Average Days Delinquent
What is Average Days Delinquent?
Average Days Delinquent(ADD) or delinquent days sales outstanding refers to the average number of days the invoices are delinquent or they are past-due. Average Days Delinquent is a crucial metric used to collections teams to analyze their customer’s delinquency trends.
Average Days Delinquent Calculation:
Average Days Delinquent is calculated using the 3-step formula:
Step 1: Calculate Days Sales Outstanding(DSO)
DSO = (Average Accounts Receivable / Total Credit Sales) x Number of Days
Step 2: Enter Best Possible Days Sales Outstanding(BPDSO)
BPDSO = (Current Accounts Receivable / Annual Credit Sales) x 365 Days
Step 3: The formula for Average Days Delinquent is
ADD = DSO – BPDSO
Why Should You Analyze Average Days Delinquent?
Collections teams use Average Days Delinquent as an important indicator to evaluate their overall collections performance. Collectors often analyze DSO and ADD parallely to understand how fast they are able to convert invoice to cash.
High vs Low ADD: How to Interpret Average Days Delinquent?
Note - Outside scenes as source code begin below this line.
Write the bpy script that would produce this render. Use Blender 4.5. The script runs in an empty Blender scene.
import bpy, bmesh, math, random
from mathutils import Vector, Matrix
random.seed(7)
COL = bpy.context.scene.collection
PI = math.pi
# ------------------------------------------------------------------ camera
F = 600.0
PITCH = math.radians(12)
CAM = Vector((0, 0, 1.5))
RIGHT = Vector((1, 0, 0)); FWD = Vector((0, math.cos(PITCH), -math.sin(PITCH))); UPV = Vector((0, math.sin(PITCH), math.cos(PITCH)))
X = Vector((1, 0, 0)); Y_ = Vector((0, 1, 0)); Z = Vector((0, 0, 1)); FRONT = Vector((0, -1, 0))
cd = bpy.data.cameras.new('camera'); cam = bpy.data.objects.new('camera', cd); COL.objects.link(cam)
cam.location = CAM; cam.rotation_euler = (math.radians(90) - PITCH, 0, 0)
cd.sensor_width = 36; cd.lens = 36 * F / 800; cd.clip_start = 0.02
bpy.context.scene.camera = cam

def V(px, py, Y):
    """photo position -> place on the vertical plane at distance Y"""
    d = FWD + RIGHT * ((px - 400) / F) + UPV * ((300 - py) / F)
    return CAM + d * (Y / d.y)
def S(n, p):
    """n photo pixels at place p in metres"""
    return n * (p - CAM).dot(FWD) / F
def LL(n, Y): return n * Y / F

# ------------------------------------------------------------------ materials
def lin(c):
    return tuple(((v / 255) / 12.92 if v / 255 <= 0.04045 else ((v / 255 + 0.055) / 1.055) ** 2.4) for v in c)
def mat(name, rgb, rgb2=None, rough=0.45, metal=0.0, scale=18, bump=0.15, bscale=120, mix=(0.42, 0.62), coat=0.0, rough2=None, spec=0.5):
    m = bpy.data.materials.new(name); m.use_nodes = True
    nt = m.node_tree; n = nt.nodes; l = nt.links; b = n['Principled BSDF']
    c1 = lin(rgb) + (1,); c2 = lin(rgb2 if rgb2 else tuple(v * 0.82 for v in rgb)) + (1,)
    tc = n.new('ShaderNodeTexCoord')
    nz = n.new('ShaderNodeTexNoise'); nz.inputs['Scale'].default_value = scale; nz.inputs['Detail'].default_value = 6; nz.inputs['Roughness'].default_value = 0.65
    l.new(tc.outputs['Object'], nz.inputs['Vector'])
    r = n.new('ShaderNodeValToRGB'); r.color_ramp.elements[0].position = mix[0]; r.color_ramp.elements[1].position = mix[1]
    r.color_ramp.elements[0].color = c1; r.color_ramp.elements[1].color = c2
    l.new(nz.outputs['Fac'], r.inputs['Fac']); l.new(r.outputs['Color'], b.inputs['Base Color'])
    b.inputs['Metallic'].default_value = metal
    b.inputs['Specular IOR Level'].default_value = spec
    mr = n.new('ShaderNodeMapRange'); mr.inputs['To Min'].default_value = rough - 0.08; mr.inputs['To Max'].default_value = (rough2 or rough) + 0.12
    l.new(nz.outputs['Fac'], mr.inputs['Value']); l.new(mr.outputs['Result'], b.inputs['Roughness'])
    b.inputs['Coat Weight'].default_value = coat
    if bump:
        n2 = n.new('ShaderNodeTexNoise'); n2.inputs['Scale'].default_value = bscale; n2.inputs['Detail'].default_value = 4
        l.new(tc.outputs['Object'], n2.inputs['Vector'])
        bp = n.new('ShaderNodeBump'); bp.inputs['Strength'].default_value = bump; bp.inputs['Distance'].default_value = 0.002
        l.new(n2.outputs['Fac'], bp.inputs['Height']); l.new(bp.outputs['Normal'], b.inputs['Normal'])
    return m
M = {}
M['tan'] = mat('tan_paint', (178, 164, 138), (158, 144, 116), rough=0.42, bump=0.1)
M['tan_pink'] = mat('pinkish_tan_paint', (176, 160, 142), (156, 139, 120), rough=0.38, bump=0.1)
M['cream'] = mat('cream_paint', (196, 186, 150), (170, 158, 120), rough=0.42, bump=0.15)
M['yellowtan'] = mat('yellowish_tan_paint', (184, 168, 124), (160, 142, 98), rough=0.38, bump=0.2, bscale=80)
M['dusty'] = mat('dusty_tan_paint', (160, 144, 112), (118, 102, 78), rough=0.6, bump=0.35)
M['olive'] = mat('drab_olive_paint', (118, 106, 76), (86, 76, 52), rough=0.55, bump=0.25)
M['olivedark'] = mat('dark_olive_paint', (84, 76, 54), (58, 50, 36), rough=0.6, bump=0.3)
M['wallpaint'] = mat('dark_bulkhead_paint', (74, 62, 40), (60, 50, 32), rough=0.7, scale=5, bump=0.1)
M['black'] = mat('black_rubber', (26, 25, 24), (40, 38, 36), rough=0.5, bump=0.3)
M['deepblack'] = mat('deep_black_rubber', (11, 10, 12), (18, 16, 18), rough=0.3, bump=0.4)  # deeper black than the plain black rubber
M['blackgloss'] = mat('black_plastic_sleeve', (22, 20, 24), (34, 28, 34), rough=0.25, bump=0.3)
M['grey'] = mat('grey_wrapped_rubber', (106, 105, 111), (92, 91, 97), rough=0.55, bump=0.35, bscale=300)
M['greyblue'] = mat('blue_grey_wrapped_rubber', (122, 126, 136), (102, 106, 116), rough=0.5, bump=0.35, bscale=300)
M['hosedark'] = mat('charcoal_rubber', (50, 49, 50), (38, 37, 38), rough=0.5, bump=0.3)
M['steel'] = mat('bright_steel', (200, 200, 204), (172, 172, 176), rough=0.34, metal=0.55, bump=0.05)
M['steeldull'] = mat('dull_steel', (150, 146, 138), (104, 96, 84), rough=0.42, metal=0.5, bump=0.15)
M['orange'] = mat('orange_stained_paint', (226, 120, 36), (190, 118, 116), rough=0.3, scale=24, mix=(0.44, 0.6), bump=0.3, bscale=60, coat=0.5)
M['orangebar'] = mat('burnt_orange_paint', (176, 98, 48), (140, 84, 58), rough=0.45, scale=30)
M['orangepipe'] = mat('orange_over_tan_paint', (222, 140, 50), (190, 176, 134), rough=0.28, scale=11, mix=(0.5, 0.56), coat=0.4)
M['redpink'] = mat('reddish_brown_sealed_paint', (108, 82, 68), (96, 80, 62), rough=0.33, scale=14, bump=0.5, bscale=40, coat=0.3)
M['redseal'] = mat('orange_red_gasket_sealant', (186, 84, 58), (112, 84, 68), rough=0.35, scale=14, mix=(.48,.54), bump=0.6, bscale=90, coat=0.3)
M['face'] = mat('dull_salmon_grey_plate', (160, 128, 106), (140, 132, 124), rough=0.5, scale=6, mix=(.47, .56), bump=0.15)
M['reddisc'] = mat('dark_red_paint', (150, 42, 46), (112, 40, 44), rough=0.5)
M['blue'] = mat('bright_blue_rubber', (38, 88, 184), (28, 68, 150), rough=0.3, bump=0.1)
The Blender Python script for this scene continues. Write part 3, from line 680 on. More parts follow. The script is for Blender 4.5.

- A high ADD indicates that the customers are taking more number of days to make payments. This might indicate a scope of improvement in the dunning efforts. Collectors could identify the various types of delinquent customers and they can send them proactive email reminders to recover the past-dues faster. Here are 6 strategies to handle customer delinquency in b2b collections.
- A low Average Days Delinquent means that the customers are paying faster.
Since credit and collection teams simultaneously evaluate DSO and ADD, let’s analyze a few instances that they might encounter while looking at the data:
- If DSO and ADD are both high or low – This means that both of the metrics are aligned. Either there is improvement or degradation of your dunning process.
- If DSO is low and ADD is high or vice versa – This doesn’t necessarily mean effective collection efforts. The improvement in DSO might be seasonal or because of modified credit terms.